Just a Personal Point of View
Sales Tactics: Deep Discounting and One Day Sales
27-Jun-2006
by Ellen Craw
A good way we Independent Software Vendors can get a brief increase in our sales,
and add additional customers, is by having one-day, deeply discounted, sales of
one or more of our products.
It's a great way to make sales we otherwise wouldn't. ISVs that will benefit the most are:
- ISVs with several different products, and who will be able
to sell additional products to newly added users.
- ISVs whose products are used by businesses (large or small),
who can sell additional copies or site licenses to newly added or existing users.
- ISVs with several different versions of their products,
who can sell upgrades to more full-featured editions to their newly added or existing users.
In each of those cases, selling a license represents more than just the proceeds
from that sale to the ISV - it also represents potential additional sales.
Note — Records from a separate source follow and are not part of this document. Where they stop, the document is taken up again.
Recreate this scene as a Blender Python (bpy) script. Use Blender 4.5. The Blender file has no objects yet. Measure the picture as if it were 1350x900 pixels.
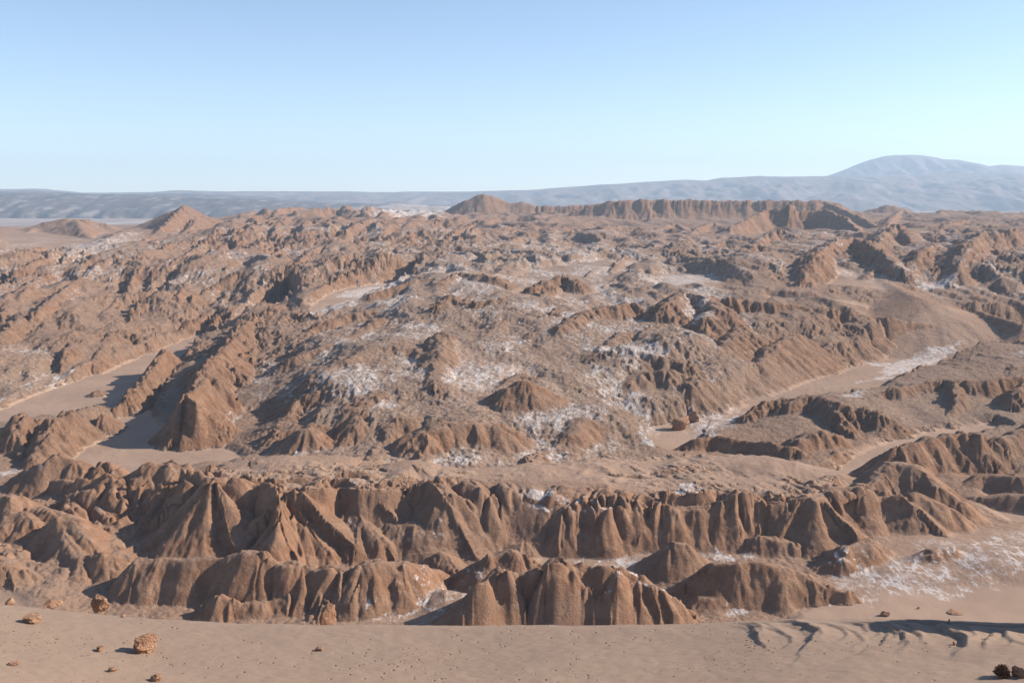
import bpy, math, random
import numpy as np
from mathutils import Vector
random.seed(7)
f32 = np.float32
sc = bpy.context.scene

# ------------------------------------------------------------------ camera
F_PX, PITCH, CAMZ = 1312.0, math.atan((450-262)/1312.0), 100.0
cam_d = bpy.data.cameras.new('camera'); cam = bpy.data.objects.new('camera', cam_d)
sc.collection.objects.link(cam); sc.camera = cam
cam_d.sensor_width = 36.0; cam_d.lens = 36.0*F_PX/1350.0
cam_d.clip_start = 0.5; cam_d.clip_end = 120000
cam.location = (0, 0, CAMZ); cam.rotation_euler = (math.pi/2-PITCH, 0, 0)

# ------------------------------------------------------------------ light
SUN_EL, SUN_AZ = 29.0, 9.0          # degrees; azimuth measured from +X towards +Y
w = bpy.data.worlds.new('World'); sc.world = w; w.use_nodes = True
nt = w.node_tree; nt.nodes.clear()
sky = nt.nodes.new('ShaderNodeTexSky'); sky.sky_type = 'NISHITA'; sky.sun_disc = False
sky.sun_elevation = math.radians(SUN_EL); sky.sun_rotation = math.radians(90-SUN_AZ)
sky.altitude = 2400; sky.air_density = 1.0; sky.dust_density = 0.9; sky.ozone_density = 1.5
bg = nt.nodes.new('ShaderNodeBackground'); bg.inputs['Strength'].default_value = 0.10
out = nt.nodes.new('ShaderNodeOutputWorld')
nt.links.new(sky.outputs[0], bg.inputs[0]); nt.links.new(bg.outputs[0], out.inputs[0])
sun_d = bpy.data.lights.new('sun', 'SUN'); sun = bpy.data.objects.new('sun', sun_d)
sc.collection.objects.link(sun)
sun_d.energy = 5.0; sun_d.angle = math.radians(0.5); sun_d.color = (1.0, 0.88, 0.74)
_e, _a = math.radians(SUN_EL), math.radians(SUN_AZ)
sd = Vector((math.cos(_e)*math.cos(_a), math.cos(_e)*math.sin(_a), math.sin(_e)))
sun.rotation_euler = sd.to_track_quat('Z', 'Y').to_euler()
sc.view_settings.view_transform = 'Standard'; sc.view_settings.look = 'None'
sc.view_settings.exposure = 0.85; sc.view_settings.gamma = 1.0
sc.cycles.volume_bounces = 1
HAZE_DENSITY = 7.5e-5

# ------------------------------------------------------------------ helpers
CP, SP = math.cos(PITCH), math.sin(PITCH)
def ray(px, py):
    a = (px-675)/F_PX; b = -(py-450)/F_PX
    return a, CP + b*SP, -SP + b*CP
def P(px, py, h):                    # point where the view line meets height h
    x, y, z = ray(px, py); t = (h-CAMZ)/z
    return x*t, y*t, h
def PD(px, py, D):                   # point on the view line at forward distance D
    x, y, z = ray(px, py); t = D/y
    return x*t, D, CAMZ+z*t

def hsh(ix, iy, seed):
    n = (ix.astype(np.int64)*374761393 + iy.astype(np.int64)*668265263 + seed*1442695041) & 0x7fffffff
    n = ((n ^ (n >> 13))*1274126177) & 0x7fffffff
    return ((n ^ (n >> 16)) & 0xffff).astype(f32)/f32(65536.0)
def perlin(x, y, seed=0):
    x0 = np.floor(x); y0 = np.floor(y); fx = (x-x0).astype(f32); fy = (y-y0).astype(f32)
    ix = x0.astype(np.int32); iy = y0.astype(np.int32)
    def g(i, j):
        a = hsh(ix+i, iy+j, seed)*f32(6.2831853)
        return np.cos(a)*(fx-i)+np.sin(a)*(fy-j)
    u = fx*fx*fx*(fx*(fx*6-15)+10); v = fy*fy*fy*(fy*(fy*6-15)+10)
    a = g(0,0); b = g(1,0); c = g(0,1); d = g(1,1)
    return ((a+(b-a)*u) + ((c+(d-c)*u)-(a+(b-a)*u))*v)*f32(1.5)
def fbm(x, y, n=4, seed=0, gain=0.5, ridged=False):
    s = 0; a = 1.0; t = 0.0
    for k in range(n):
        p = perlin(x, y, seed+k*17)
        if ridged: p = 1-2*np.sqrt(p*p+0.002)
        s = s+a*p; t += a; a *= gain; x = x*2.03+11.3; y = y*2.03-7.1
    return s/t
def sstep(a, b, x):
    t = np.clip((x-a)/(b-a), 0, 1); return t*t*(3-2*t)
def smax(a, b, k):
    h = np.clip(0.5+0.5*(a-b)/k, 0, 1)
    return b+(a-b)*h+k*h*(1-h)

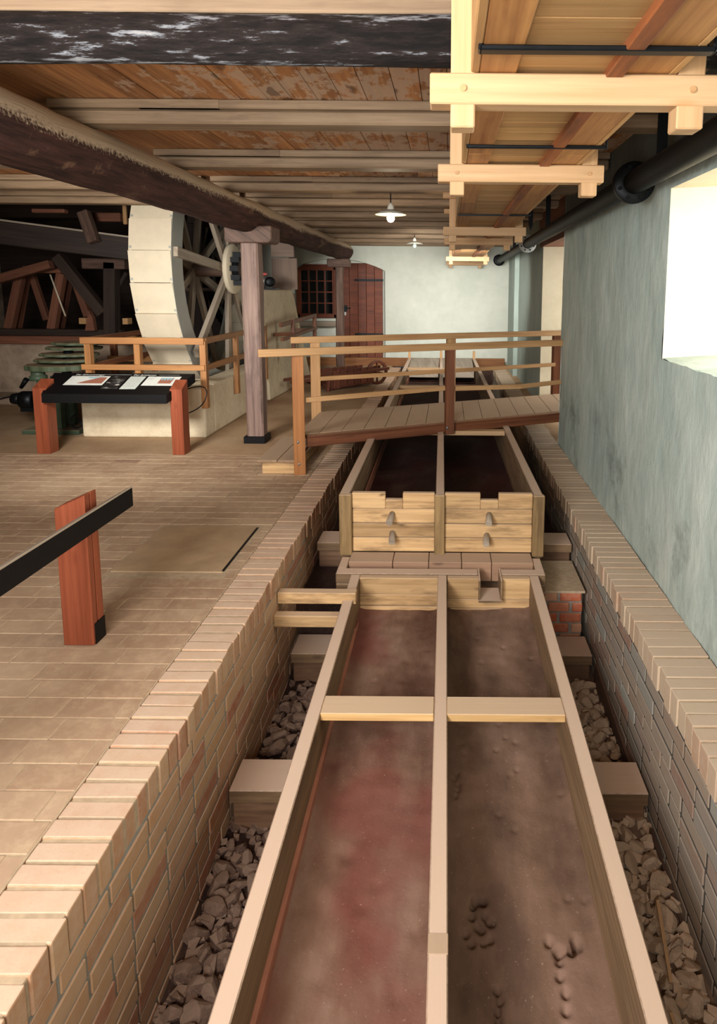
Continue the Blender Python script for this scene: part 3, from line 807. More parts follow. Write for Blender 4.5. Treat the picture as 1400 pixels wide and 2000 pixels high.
for x in (-0.735, -0.08, 0.60):
    mb = MB(); mb.box(x + sk, x + .05 + sk, 13.15, 13.21, -0.2, 0.38); mb.build('end_post', M_rail, t, bevel=0.004)
mb = MB()
for a, b in ((-0.66, -0.09), (-0.01, 0.58)):
    mb.hexa([(a + sk, 11.9, 0.0), (b + sk, 11.9, 0.0), (b + sk, 13.1, 0.12), (a + sk, 13.1, 0.12), (a + sk, 11.9, .14), (b + sk, 11.9, .14), (b + sk, 13.1, .24), (a + sk, 13.1, .24)])
mb.build('inlet_board', M_greyw, t, bevel=0.004)
mb = MB(); slopebox(mb, -0.655, -0.645, 4.3, 13, lambda y: 0.04, 0.10, sk); mb.build('batten', M_pink, t)
mb = MB(); slopebox(mb, -0.73, 0.65, 4.28, 13, lambda y: -0.14, 0.03, sk); mb.build('floor_board', M_inner, t)
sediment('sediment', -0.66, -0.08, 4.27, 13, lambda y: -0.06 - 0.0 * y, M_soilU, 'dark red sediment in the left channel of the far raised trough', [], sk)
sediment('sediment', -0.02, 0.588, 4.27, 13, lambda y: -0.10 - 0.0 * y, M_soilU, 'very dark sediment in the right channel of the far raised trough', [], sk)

# ---------------------------------------------------------------- supports in the pit
def sleeper(x0, x1, y0, y1, ztop, label, h=0.065):
    t = thing('sleeper', label, 'support beam', ((x0 + x1) / 2, (y0 + y1) / 2, -0.98), 'sleepers under the troughs')
    mb = MB(); mb.box(x0, x1, y0, y1, ztop - h, ztop); mb.build('top_board', M_rim, t, bevel=0.004)
    mb = MB(); mb.box(x0 + .01, x1 - .01, y0 + 0.02, y1 - .01, ztop - 0.24, ztop - h - .001); mb.build('lower_beam', M_inner, t, bevel=0.005)
    mb = MB(); mb.box(x0 + .06, x1 - .06, y0 + .04, y1 - .03, -0.99, ztop - 0.24); mb.build('footing', M_mud, t)
sleeper(-0.985, 0.93, 2.64, 2.84, -0.622, 'timber sleeper under the near trough, nearest the camera, its ends among broken stone')
sleeper(-0.975, 0.92, 3.75, 3.98, -0.625, 'timber sleeper under the upper end of the near trough, behind the nearest sleeper')
sleeper(-0.965, 0.93, 4.55, 4.78, -0.225, 'timber sleeper under the front end of the far trough, beside the peg panel')
t = thing('brick_pier', 'small red brick pier carrying the troughs at the right side of the pit', 'pier', (0.75, 4.2, -0.98))
mb = MB(); z = -0.345; r = 0
while z > -0.98:
    x = 0.60 - (0.08 if r % 2 else 0)
    while x < 0.915:
        a, b = max(x, 0.56), min(x + 0.15, 0.918)
        if b - a > .02: mb.box(a, b - .01, 4.03, 4.5, z - 0.064, z - .002, (random.random(), random.random()))
        x += 0.16
    z -= 0.074; r += 1
mb.build('brickwork', M_red_brick, t, bevel=0.006)
mb = MB(); mb.box(0.57, 0.905, 4.045, 4.49, -0.98, -0.35); mb.build('mortar', M_mortar, t)
mb = MB(); mb.box(0.56, 0.92, 4.02, 4.5, -0.345, -0.33); mb.build('bedding', M_mortarT, t)
mb = MB(); mb.box(-0.99, -0.3, 4.02, 6.6, -0.98, -0.42); mb.box(0.3, 0.93, 4.51, 6.6, -0.98, -0.42)
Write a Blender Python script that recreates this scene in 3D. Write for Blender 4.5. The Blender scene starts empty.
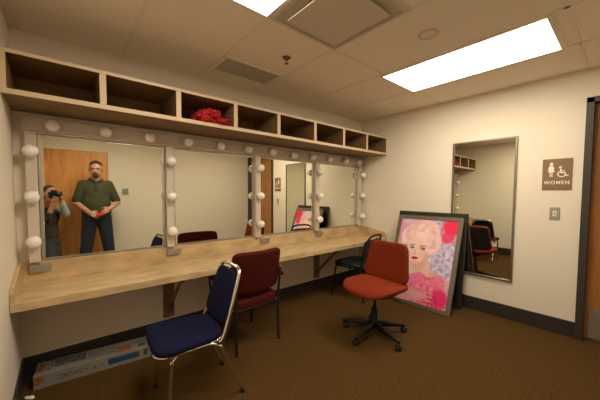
import bpy, bmesh, math, random
from mathutils import Vector, Matrix, noise
C = bpy.context.scene.collection
SC = bpy.context.scene
PI = math.pi
R = math.radians
random.seed(7)

# ------------------------------------------------------------------ materials
def mat(name, col, rough=.6, metal=0, var=0, scale=20, bump=0, bscale=None, stretch=(1, 1, 1), spec=None,
        sheen=0, coat=0, detail=4):
    m = bpy.data.materials.new(name); m.use_nodes = True
    nt = m.node_tree; b = nt.nodes['Principled BSDF']
    b.inputs['Base Color'].default_value = (*col, 1)
    b.inputs['Roughness'].default_value = rough
    b.inputs['Metallic'].default_value = metal
    if spec is not None: b.inputs['Specular IOR Level'].default_value = spec
    if sheen: b.inputs['Sheen Weight'].default_value = sheen
    if coat: b.inputs['Coat Weight'].default_value = coat
    tc = nt.nodes.new('ShaderNodeTexCoord'); mp = nt.nodes.new('ShaderNodeMapping')
    nt.links.new(tc.outputs['Object'], mp.inputs[0]); mp.inputs['Scale'].default_value = stretch
    if var:
        n = nt.nodes.new('ShaderNodeTexNoise'); n.inputs['Scale'].default_value = scale
        n.inputs['Detail'].default_value = detail
        nt.links.new(mp.outputs[0], n.inputs['Vector'])
        r = nt.nodes.new('ShaderNodeValToRGB')
        r.color_ramp.elements[0].position = .3; r.color_ramp.elements[1].position = .7
        r.color_ramp.elements[0].color = (*[c * (1 - var) for c in col], 1)
        r.color_ramp.elements[1].color = (*[min(1, c * (1 + var)) for c in col], 1)
        nt.links.new(n.outputs[0], r.inputs[0]); nt.links.new(r.outputs[0], b.inputs['Base Color'])
    if bump:
        n2 = nt.nodes.new('ShaderNodeTexNoise'); n2.inputs['Scale'].default_value = bscale or scale
        n2.inputs['Detail'].default_value = 3
        nt.links.new(mp.outputs[0], n2.inputs['Vector'])
        bp = nt.nodes.new('ShaderNodeBump'); bp.inputs['Strength'].default_value = bump
        bp.inputs['Distance'].default_value = .004
        nt.links.new(n2.outputs[0], bp.inputs['Height']); nt.links.new(bp.outputs[0], b.inputs['Normal'])
    return m

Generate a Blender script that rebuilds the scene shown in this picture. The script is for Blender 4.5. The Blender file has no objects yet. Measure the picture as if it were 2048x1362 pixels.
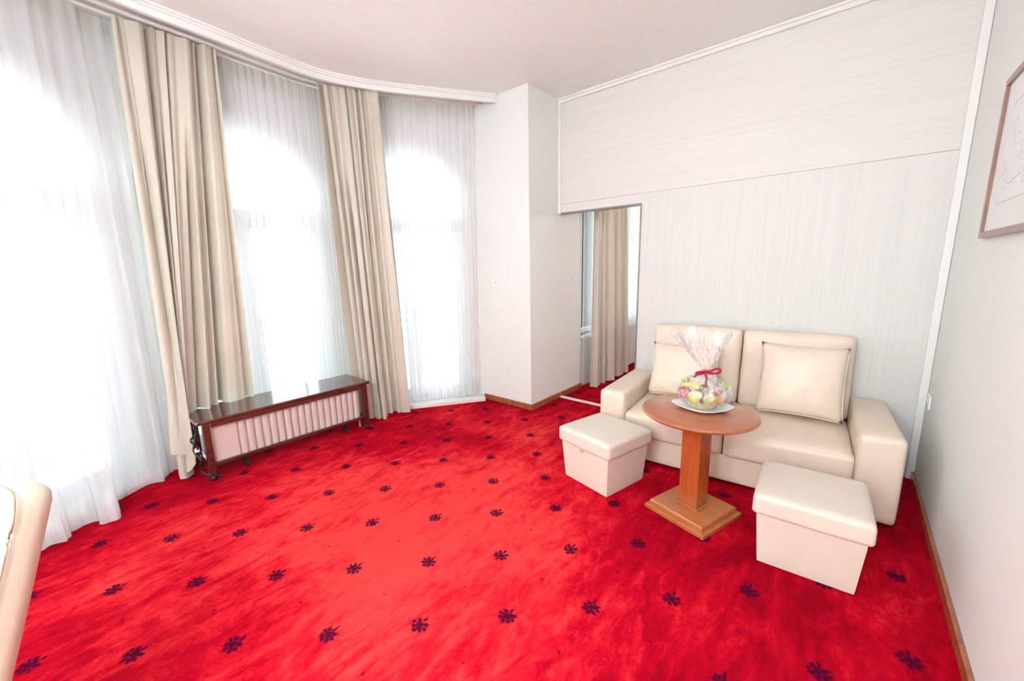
import bpy, bmesh, math, random
from mathutils import Vector, Matrix, noise
C = bpy.context.scene.collection
S = bpy.context.scene
PI = math.pi
rnd = random.Random(7)

# ---------------------------------------------------------------- camera, world, exposure
cam_d = bpy.data.cameras.new('camera')
cam_d.sensor_width = 36.0
cam_d.lens = 796.92 / 2048 * 36.0
cam_d.clip_start = 0.05
cam = bpy.data.objects.new('camera', cam_d)
C.objects.link(cam)
RT = Vector((0.76482855, 0.64394551, -0.01927359))
DN = Vector((0.10064954, -0.14898642, -0.98370357))
FW = Vector((-0.636323, 0.7504247, -0.17876189))
m = Matrix((( RT.x, -DN.x, -FW.x, 0), (RT.y, -DN.y, -FW.y, 0), (RT.z, -DN.z, -FW.z, 1.5), (0, 0, 0, 1)))
cam.matrix_world = m
S.camera = cam

W = bpy.data.worlds.new('world'); S.world = W; W.use_nodes = True
bgn = W.node_tree.nodes['Background']
bgn.inputs[0].default_value = (0.85, 0.985, 1.03, 1)
bgn.inputs[1].default_value = 3.4
S.view_settings.view_transform = 'Standard'
S.view_settings.look = 'None'
S.view_settings.gamma = 1.0
S.view_settings.use_curve_mapping = False
S.view_settings.exposure = 0.95
FILL_GLOW = 80.0  # strength of the added fill lamps

# ---------------------------------------------------------------- materials
def new_mat(name):
    mt = bpy.data.materials.new(name); mt.use_nodes = True
    nt = mt.node_tree
    return mt, nt, nt.nodes['Principled BSDF'], nt.nodes['Material Output']

def N(nt, kind, **kw):
    n = nt.nodes.new(kind)
    for k, v in kw.items():
        setattr(n, k, v)
    return n

def simple(name, col, rough=0.6, bump=0.0, bscale=40.0, var=0.0, vscale=6.0, metal=0.0, coat=0.0, sheen=0.0, stretch=(1, 1, 1), spec=0.5):
    mt, nt, p, out = new_mat(name)
    p.inputs['Roughness'].default_value = rough
    p.inputs['Metallic'].default_value = metal
    p.inputs['Coat Weight'].default_value = coat
    p.inputs['Sheen Weight'].default_value = sheen
    p.inputs['Specular IOR Level'].default_value = spec
    tc = N(nt, 'ShaderNodeTexCoord')
    mp = N(nt, 'ShaderNodeMapping'); mp.inputs['Scale'].default_value = stretch
    nt.links.new(tc.outputs['Object'], mp.inputs['Vector'])
    nz = N(nt, 'ShaderNodeTexNoise'); nz.inputs['Scale'].default_value = vscale; nz.inputs['Detail'].default_value = 4
    nt.links.new(mp.outputs[0], nz.inputs['Vector'])
    rp = N(nt, 'ShaderNodeValToRGB')
    rp.color_ramp.elements[0].position = 0.3; rp.color_ramp.elements[1].position = 0.7
    rp.color_ramp.elements[0].color = tuple(c * (1 - var) for c in col) + (1,)
    rp.color_ramp.elements[1].color = tuple(min(1, c * (1 + var)) for c in col) + (1,)
    nt.links.new(nz.outputs['Fac'], rp.inputs[0])
    nt.links.new(rp.outputs[0], p.inputs['Base Color'])
    if bump:
        n2 = N(nt, 'ShaderNodeTexNoise'); n2.inputs['Scale'].default_value = bscale; n2.inputs['Detail'].default_value = 5
        nt.links.new(mp.outputs[0], n2.inputs['Vector'])
        b = N(nt, 'ShaderNodeBump'); b.inputs['Strength'].default_value = bump; b.inputs['Distance'].default_value = 0.01
        nt.links.new(n2.outputs['Fac'], b.inputs['Height']); nt.links.new(b.outputs[0], p.inputs['Normal'])
    return mt

def wood(name, dark, light, rough=0.25, scale=(1, 1, 12), coat=0.4):
    mt, nt, p, out = new_mat(name)
    p.inputs['Roughness'].default_value = rough; p.inputs['Coat Weight'].default_value = coat; p.inputs['Coat Roughness'].default_value = 0.12
    tc = N(nt, 'ShaderNodeTexCoord'); mp = N(nt, 'ShaderNodeMapping'); mp.inputs['Scale'].default_value = scale
    nt.links.new(tc.outputs['Object'], mp.inputs['Vector'])
    nz = N(nt, 'ShaderNodeTexNoise'); nz.inputs['Scale'].default_value = 3.2; nz.inputs['Detail'].default_value = 8; nz.inputs['Distortion'].default_value = 1.2
    nt.links.new(mp.outputs[0], nz.inputs['Vector'])
    rp = N(nt, 'ShaderNodeValToRGB')
    rp.color_ramp.elements[0].position = 0.32; rp.color_ramp.elements[1].position = 0.68
    rp.color_ramp.elements[0].color = dark + (1,); rp.color_ramp.elements[1].color = light + (1,)
    nt.links.new(nz.outputs['Fac'], rp.inputs[0]); nt.links.new(rp.outputs[0], p.inputs['Base Color'])
    b = N(nt, 'ShaderNodeBump'); b.inputs['Strength'].default_value = 0.08; b.inputs['Distance'].default_value = 0.002
    nt.links.new(nz.outputs['Fac'], b.inputs['Height']); nt.links.new(b.outputs[0], p.inputs['Normal'])
    return mt

def striped_paper(name, col, axis):
    """wallpaper with fine irregular ribs; axis = world axis across the ribs"""
    mt, nt, p, out = new_mat(name)
    p.inputs['Roughness'].default_value = 0.55
    g = N(nt, 'ShaderNodeNewGeometry')
    mp = N(nt, 'ShaderNodeMapping')
    mp.inputs['Scale'].default_value = (75, 75, 0.9) if axis == 'x' else (0.9, 0.9, 75)
    nt.links.new(g.outputs['Position'], mp.inputs['Vector'])
    nz = N(nt, 'ShaderNodeTexNoise'); nz.inputs['Scale'].default_value = 1.0; nz.inputs['Detail'].default_value = 3
    nt.links.new(mp.outputs[0], nz.inputs['Vector'])
    rp = N(nt, 'ShaderNodeValToRGB')
    rp.color_ramp.elements[0].position = 0.38; rp.color_ramp.elements[1].position = 0.62
    rp.color_ramp.elements[0].color = tuple(c * 0.975 for c in col) + (1,); rp.color_ramp.elements[1].color = tuple(min(1, c * 1.02) for c in col) + (1,)
    nt.links.new(nz.outputs['Fac'], rp.inputs[0]); nt.links.new(rp.outputs[0], p.inputs['Base Color'])
    b = N(nt, 'ShaderNodeBump'); b.inputs['Strength'].default_value = 0.12; b.inputs['Distance'].default_value = 0.003
    nt.links.new(nz.outputs['Fac'], b.inputs['Height']); nt.links.new(b.outputs[0], p.inputs['Normal'])
    return mt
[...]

Assuming your products and your support are good, it's always easier to get
an existing customer to add a product than to get a prospect to become a new customer.
There can be other benefits as well. Any sites, blogs or discussion boards
that cover your sale provide free advertising for you. If your one-day sale
is hosted through or even mentioned on a third-party site, you get exposure
to that site's audience. And a spike in your sales can lead to higher placement
on best-seller lists, which in turn can increase your sales going forward.
A potential drawback is that we ISVs shouldn't do anything that might be
perceived as lessening the value of our products. We don't want to undermine
our credibility with "fake" sales, so that our users or prospects don't
believe our real prices. And we don't want to have deep discounts so frequently
that users never buy our products at full price.
But if we manage the discounted sales carefully, they can bring all the benefits
without the drawbacks. Everyone likes getting a discount, and a big discount will
drive sales we'd never get otherwise. And while we make less money per copy, we
make more overall, as well as getting the benefits of the additional users.
Ilium Software's Experience
At Ilium Software,
we've run two one-day sales in the last few weeks. Both had very good results.
The first was our 9-year celebration, where we discounted all of our major products by about 60%,
selling each for either US$9.99 or US$3.33. The sale ran one day, on our own website only.
We sent advance notices of the sale to any website we thought might write about it.
While we probably sold some units at a discount we otherwise would have sold at full price,
we ended up making almost twice our usual revenue for the week of the sale, and sold
over three times the number of units as usual.
The second was a one-day feature of one of our Windows desktop versions on Bits du Jour.
We sold this for a very low price - US$1.99, where the regular price is US$19.95.
But we sold slightly over 100 units at this price, plus more than 50 full-priced
PDA add-on versions at that same time. We did not advertise this sale at all;
only Bits du Jour users saw it, so I consider all sales we made that day as bonus
revenue (and new users) for us.
While neither of these efforts is going to make a big difference to our revenue,
they both added to our customer base, and probably took some sales from our competitors.
We're confident that we'll be able to sell additional products, licenses and upgrades to
those new users. In addition, the sales put our products higher on the PDA portal best-seller
lists that are an important part of our marketing effort. And we made money from them,
rather than spending the money buying advertising on the portals.
I believe the keys to having this kind of sale be successful are:
- Having a reason for the sale
- Having the sale run for a very limited time
- Running a deep discount no more than a few times a year
Bits du Jour
As well as working with Ilium Software,
I also work with Bits du Jour,
a one-deal-a-day site for downloadable software.
If you don't have a handy anniversary or other excuse coming up, and want to run a
one-day sale, Bits du Jour is a good way to do it. It gives you a way to deeply discount
a product using a third-party site, so you're not doing anything that can be perceived
as lessening your product's value on your own site. We direct all sales to your own cart,
so you don't have to set up any additional processing.
While you don't need to discount your product 90% for it to be successful on Bits du Jour,
we've found that discounts of under 50% don't make many sales. The one exception to this is
when the ISV also promotes the discount to their own userbase.
The Bits du Jour features are the most successful when either:
- The product's one-day sale price is so low that people buy it
almost without thinking. A product priced under US$4.00 is as close to a no-brainer
as we can get; it's less than a cup of coffee at Starbucks. At that price, many people
will buy something on the chance that they'll want it in the future.
- The product's author has a strong userbase, and the author
promotes the Bits du Jour feature to the userbase, as well as offering a discount
of at least 40%. Whether the ISV is promoting a new product or additional copies,
the big discount is an excellent way to get prospects off the fence
about adding licenses.
If you're interested in using Bits du Jour to host a one-day sale of any of your products,
please let me know. I'd be very happy to send more information.
But whether you use Bits du Jour or run the sale yourself, a one-day sale is definitely
worth a try if you want to increase your sales and your customer base.